Crédit photo Les Frères Patacq
Crédit photo Les Frères Patacq

Un outil marketing pour les vignerons

La dégustation à l’aveugle peut donc surprendre experts et néophytes et elle invite aux échanges et au débat et c’est là aussi tout son attrait, en plus d’exercer ses talents de dégustateur. Pour les vignerons, c’est aussi un gage de qualité et une bonne note lors d’une dégustation à l’aveugle peut devenir un vrai outil de communication et une arme marketing. “Un vin est l’émanation de la vision et du travail d’un vigneron qui sont souvent ardus justement au travail mais taiseux. La dégustation à l’aveugle permet de repositionner un vin à sa juste place en occultant le prestige des appellations et étiquettes. Lors de la dégustation organisée à Toulouse, le New Black Wine a ainsi clairement validé sa place parmi les grands vins” précise Grégoire Patacq, organisateur de la rencontre.

Une dégustation à l'aveugle à la maison ?

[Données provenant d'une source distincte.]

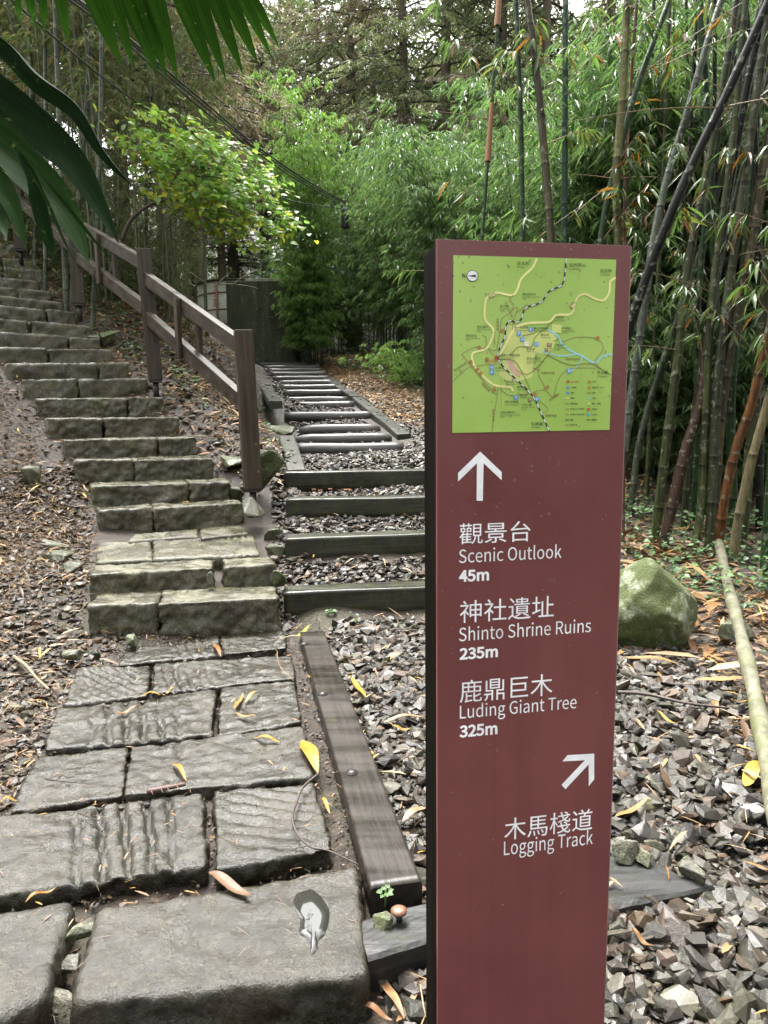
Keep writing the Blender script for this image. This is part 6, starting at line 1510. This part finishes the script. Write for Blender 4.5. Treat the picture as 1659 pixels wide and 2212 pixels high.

Et si vous organisiez une dégustation à l’aveugle à la maison ? Prenez quelques (bonnes) bouteilles et quelques amis, camouflez les premières, installez les seconds, sortez les verres et les carnets de note.

En fonction de la difficulté souhaitée, il est possible de prendre de bons crus et même quelques piquettes (à l’instar des mini-scandales lors de grands concours), de choisir une couleur ou plusieurs (reconnaitre un vin rouge d’un vin rosé peut ne pas être si facile si on déguste dans un verre noir par exemple), de varier les appellations et les cépages (la typicité de certains arômes variétaux, violette de la Négrette, pomme verte du Mauzac, pierre à fusil du Sauvignon sont facilement reconnaissables) et surtout laisser s’exprimer chacun (les vrais experts, les faux modestes au fin palais, les débutants et ceux qui croient tout (re)connaitre).

A la fin, on dévoile les vins et on finit de savourer en toute connaissance de cause ses favoris. “Grande” ou “petite” étiquette, appellation qu’on croyait ne pas aimer, préjugés tenaces ou jugements sans fondements, la dégustation à l’aveugle lève bien des préjugés.